▶ [Problem description]
Every line from the start of the records through the line with "from mathutils.geometry import" is to be written out exactly; pictures are not.

▶ [Rows]
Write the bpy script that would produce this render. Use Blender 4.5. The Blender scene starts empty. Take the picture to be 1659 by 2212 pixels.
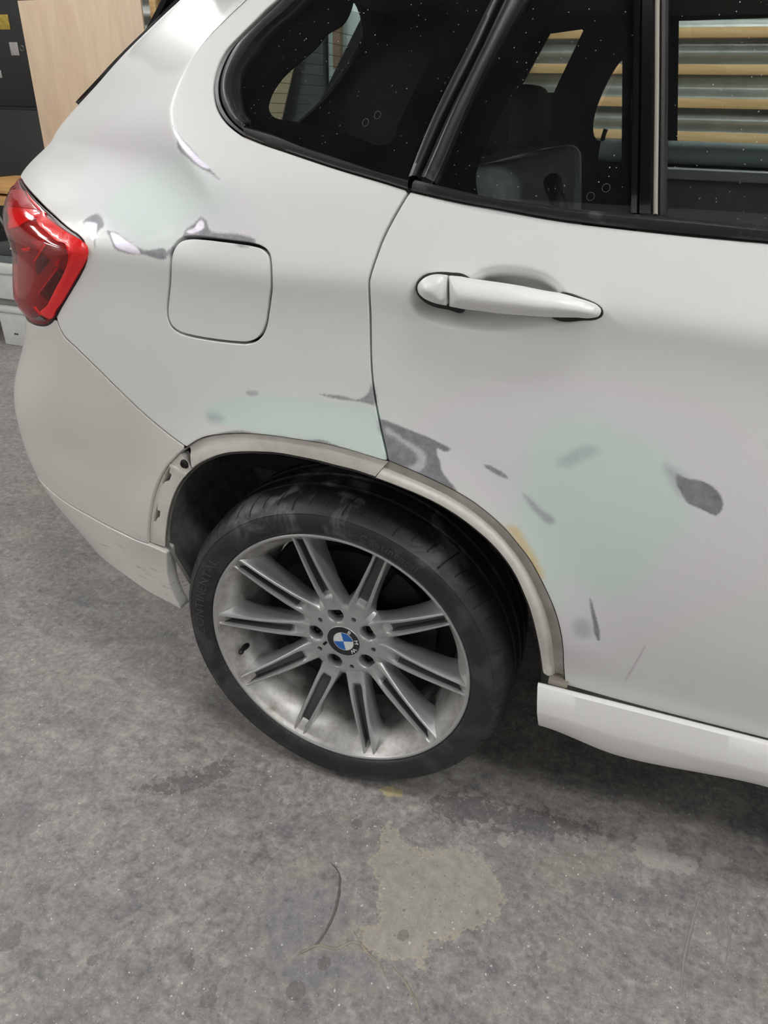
import bpy, bmesh, math, random, json
import numpy as np
from mathutils import Vector, Matrix
from mathutils.geometry import delaunay_2d_cdt

# ------------------------------------------------------------------ camera, world, lamps, exposure
C = bpy.context.scene.collection
SC = bpy.context.scene
cam = bpy.data.cameras.new('camera'); cam_ob = bpy.data.objects.new('camera', cam); C.objects.link(cam_ob)
cam.sensor_fit = 'VERTICAL'; cam.sensor_height = 24.0
cam.lens = 24.0 * 1540.0 / 2212.0
cam.clip_start = .02
_yaw, _pitch, _roll = -0.337345, 0.518050, 0.0224055
_f = Vector((math.sin(_yaw)*math.cos(_pitch), math.cos(_yaw)*math.cos(_pitch), -math.sin(_pitch)))
_r = _f.cross(Vector((0, 0, 1))).normalized(); _u = _r.cross(_f)
_r2 = _r*math.cos(_roll)+_u*math.sin(_roll); _u2 = -_r*math.sin(_roll)+_u*math.cos(_roll)
_m = Matrix((_r2, _u2, -_f)).transposed().to_4x4(); _m.translation = (0.420472, -0.938168, 1.224365)
cam_ob.matrix_world = _m
SC.camera = cam_ob
world = bpy.data.worlds.new('world'); SC.world = world; world.use_nodes = True
world.node_tree.nodes['Background'].inputs[0].default_value = (.8, .85, .9, 1)
world.node_tree.nodes['Background'].inputs[1].default_value = .02
SC.view_settings.view_transform = 'Standard'; SC.view_settings.look = 'None'
SC.view_settings.gamma = 1; SC.view_settings.use_curve_mapping = False
SC.view_settings.exposure = 0.0
SC.cycles.max_bounces = 10; SC.cycles.diffuse_bounces = 4; SC.cycles.transparent_max_bounces = 16
SC.cycles.sample_clamp_indirect = 6
LAMP_POWER = 46.5          # radiance of the fluorescent tubes
# (x, y, length, along) of the twin-tube fittings under the ceiling
FITTINGS = [(.9, -.62, 1.5, 0), (-3.1, -.5, 1.5, 1), (2.15, -1.5, 1.5, 0), (-3.4, -1.7, 1.5, 1), (1.2, 2.45, 1.5, 0), (-3.15, 1.95, 1.5, 1), (3.9, -1.7, 1.5, 0), (-4.6, -3.1, 1.5, 0)]  # last two fittings are added fill for the car's lower side
CEIL = 3.3
random.seed(7)
# ------------------------------------------------------------------ the side of the car as one smooth surface (u along, v up)
def spl(xs,ys):
    # natural cubic spline
    xs=np.array(xs,float);ys=np.array(ys,float);n=len(xs);h=np.diff(xs)
    A=np.zeros((n,n));b=np.zeros(n);A[0,0]=A[-1,-1]=1
    for i in range(1,n-1):
        A[i,i-1]=h[i-1];A[i,i]=2*(h[i-1]+h[i]);A[i,i+1]=h[i]
        b[i]=6*((ys[i+1]-ys[i])/h[i]-(ys[i]-ys[i-1])/h[i-1])
    M=np.linalg.solve(A,b)
    def f(x):
        x=np.asarray(x,float);xc=np.clip(x,xs[0],xs[-1]);i=np.clip(np.searchsorted(xs,xc)-1,0,n-2)
        a=(xs[i+1]-xc)/h[i];c=(xc-xs[i])/h[i]
        y=a*ys[i]+c*ys[i+1]+((a**3-a)*M[i]+(c**3-c)*M[i+1])*h[i]**2/6
        s0=(ys[1]-ys[0])/h[0]-h[0]*M[1]/6;s1=(ys[-1]-ys[-2])/h[-1]+h[-1]*M[-2]/6
        return y+np.where(x<xs[0],(x-xs[0])*s0,0)+np.where(x>xs[-1],(x-xs[-1])*s1,0)
    return f
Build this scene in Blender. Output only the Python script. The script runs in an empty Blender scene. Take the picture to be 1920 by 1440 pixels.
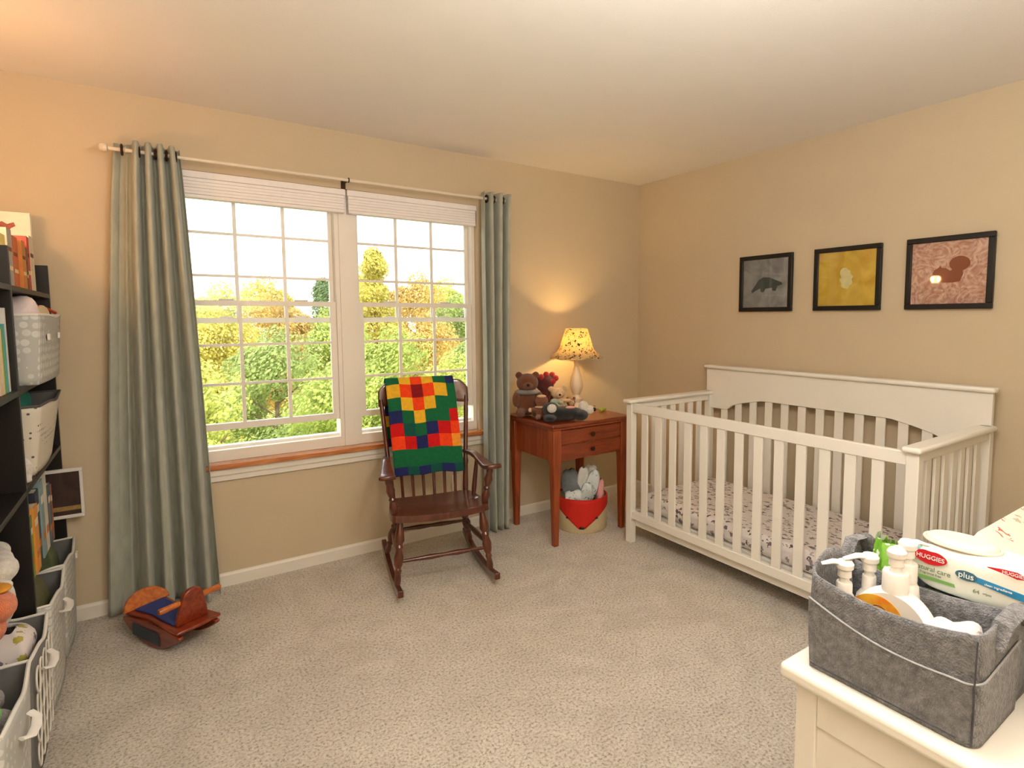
import bpy, bmesh, math, random
from mathutils import Vector, Matrix, Euler
rnd = random.Random(7)
S = bpy.context.scene
COL = S.collection
PI = math.pi

# ------------------------------------------------------------------ camera
cam_d = bpy.data.cameras.new('camera')
cam = bpy.data.objects.new('camera', cam_d); COL.objects.link(cam)
cam_d.sensor_width = 36.0; cam_d.lens = 19.963
cam_d.shift_x = -0.0439; cam_d.shift_y = -0.0197
cam_d.clip_start = 0.02; cam_d.clip_end = 300
YAW, PIT, ROL = 0.616602, -0.079927, -0.002796
f = Vector((math.sin(YAW)*math.cos(PIT), math.cos(YAW)*math.cos(PIT), math.sin(PIT)))
r = Vector((math.cos(YAW), -math.sin(YAW), 0)); u = r.cross(f)
r2 = r*math.cos(ROL)+u*math.sin(ROL); u2 = -r*math.sin(ROL)+u*math.cos(ROL)
cam.matrix_world = Matrix(((r2.x,u2.x,-f.x,-3.18458),(r2.y,u2.y,-f.y,-3.36267),(r2.z,u2.z,-f.z,1.39628),(0,0,0,1)))
S.camera = cam

# ------------------------------------------------------------------ world, sun, room lights and added fill, exposure
S.view_settings.view_transform = 'Standard'; S.view_settings.look = 'None'
S.view_settings.gamma = 1.0; S.view_settings.use_curve_mapping = False
S.view_settings.exposure = -0.02
W = bpy.data.worlds.new('overcast_sky'); S.world = W; W.use_nodes = True
wn = W.node_tree; bg = wn.nodes['Background']
bg.inputs['Color'].default_value = (0.93, 0.96, 1.0, 1); bg.inputs['Strength'].default_value = 3.4

def light(name, kind, loc, energy, color, size=0.1, rot=None, sizey=None):
    d = bpy.data.lights.new(name, kind); o = bpy.data.objects.new(name, d); COL.objects.link(o)
    o.location = loc; d.energy = energy; d.color = color
    if kind == 'AREA':
        d.size = size
        if sizey: d.shape = 'RECTANGLE'; d.size_y = sizey
    elif kind in ('POINT', 'SPOT'): d.shadow_soft_size = size
    if rot: o.rotation_euler = rot
    return o
sun = light('sun', 'SUN', (0, 0, 20), 4.0, (1.0, 0.94, 0.82), rot=(math.radians(48), 0, math.radians(-35)))
sun.data.angle = math.radians(3)
for i, (x0, x1) in enumerate(((-3.07, -2.31), (-2.21, -1.46))):
    p = light('window_portal', 'AREA', ((x0+x1)/2, 0.2, 1.38), 1, (1, 1, 1), x1-x0, rot=(-PI/2, 0, 0), sizey=1.36)
    p.data.cycles.is_portal = True
light('ceiling_fill', 'POINT', (-2.25, -2.75, 2.05), 36, (1.0, 0.97, 0.93), 0.16)  # unseen fill light added near the ceiling to brighten the room
light('bounce_fill', 'AREA', (-2.9, -3.62, 1.46), 62, (1.0, 0.985, 0.97), 1.2, rot=(PI, 0, 0), sizey=0.4)  # added upward fill out of view, brightens the ceiling like bounced flash
light('table_lamp_bulb', 'POINT', (-0.79, -0.22, 1.24), 20, (1.0, 0.62, 0.22), 0.03)
light('shelf_lamp_bulb', 'POINT', (-3.70, -0.707, 1.80), 25, (1.0, 0.52, 0.22), 0.035)

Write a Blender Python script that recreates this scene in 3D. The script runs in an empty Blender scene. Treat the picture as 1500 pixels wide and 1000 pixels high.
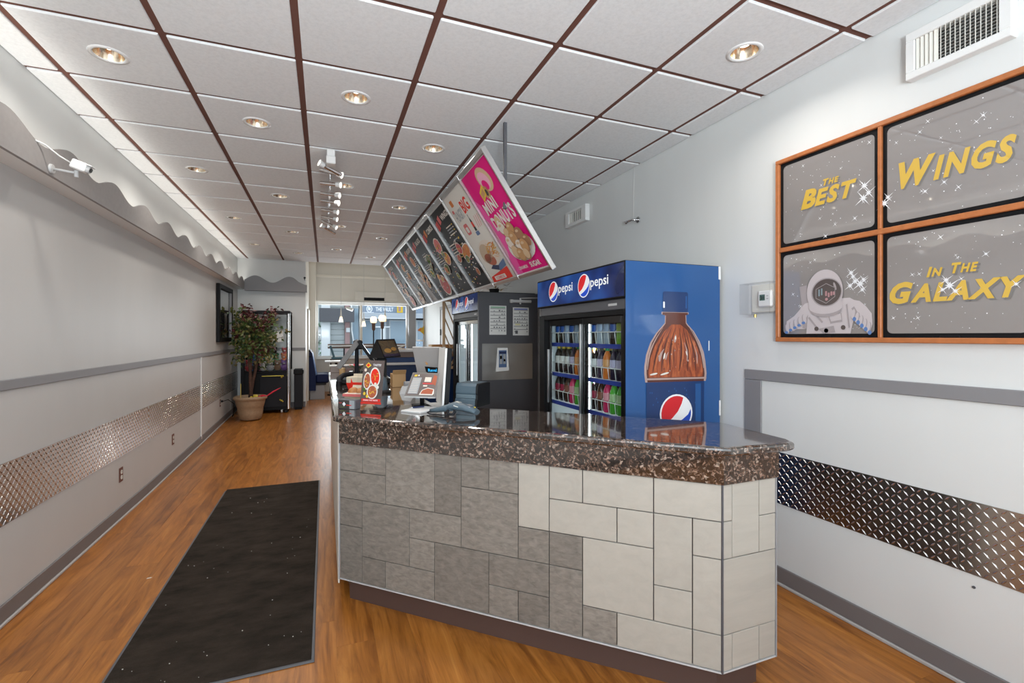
import bpy, math, random
from mathutils import Vector, Matrix
random.seed(7)
R = random.Random(11)
PI = math.pi
scene = bpy.context.scene
col = scene.collection

# ------------------------------------------------------------------ camera, world, light, exposure
CAM_H = 1.46
cam_data = bpy.data.cameras.new('camera')
cam = bpy.data.objects.new('camera', cam_data)
col.objects.link(cam)
cam.location = (0, 0, CAM_H)
cam.rotation_euler = (PI / 2, 0, -0.3735)
cam_data.sensor_width = 36.0
cam_data.lens = 36.0 * 700.0 / 1500.0
cam_data.shift_y = -(500.0 - 492.3) / 1500.0
cam_data.clip_start = 0.02
cam_data.clip_end = 200
scene.camera = cam

world = bpy.data.worlds.new('overcast sky')
scene.world = world
world.use_nodes = True
wb = world.node_tree.nodes['Background']
wb.inputs[0].default_value = (0.80, 0.89, 1.0, 1)
wb.inputs[1].default_value = 1.9

def area(name, loc, rot, sx, sy, power, color=(1, 1, 1), shape='RECTANGLE', spread=None):
    d = bpy.data.lights.new(name, 'AREA')
    d.shape = shape
    d.size = sx
    if shape in ('RECTANGLE', 'ELLIPSE'):
        d.size_y = sy
    d.energy = power
    d.color = color
    if spread is not None:
        d.spread = spread
    o = bpy.data.objects.new(name, d)
    o.location = loc
    o.rotation_euler = rot
    col.objects.link(o)
    return o

# fill light added behind the camera; daylight through the far street windows
area('added_back_fill', (-0.25, -2.98, 1.40), (PI / 2 + 0.95, 0, 0), 2.3, 2.1, 145, (0.86, 0.95, 1.0))
area('street_window_daylight', (1.0, 12.78, 1.6), (-PI / 2 - 0.45, 0, 0), 2.2, 1.25, 52, (0.90, 0.96, 1.0))
# upward lamp added behind the camera to brighten the ceiling
area('added_ceiling_fill', (-0.1, -1.3, 1.60), (PI - 0.76, 0, 0), 0.6, 0.6, 112, (0.86, 0.955, 1.0))
# fluorescent tubes lying in the cove behind the wavy valance
area('cove_light', (-1.455, 5.3, 2.375), (PI, 0, 0), 0.06, 9.6, 18, (1.0, 0.95, 0.86))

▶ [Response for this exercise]
Write the bpy script that would produce this render. Use Blender 4.5. The Blender scene starts empty. Take the picture to be 1659 by 2212 pixels.
import bpy, bmesh, math, random, json
import numpy as np
from mathutils import Vector, Matrix
from mathutils.geometry import delaunay_2d_cdt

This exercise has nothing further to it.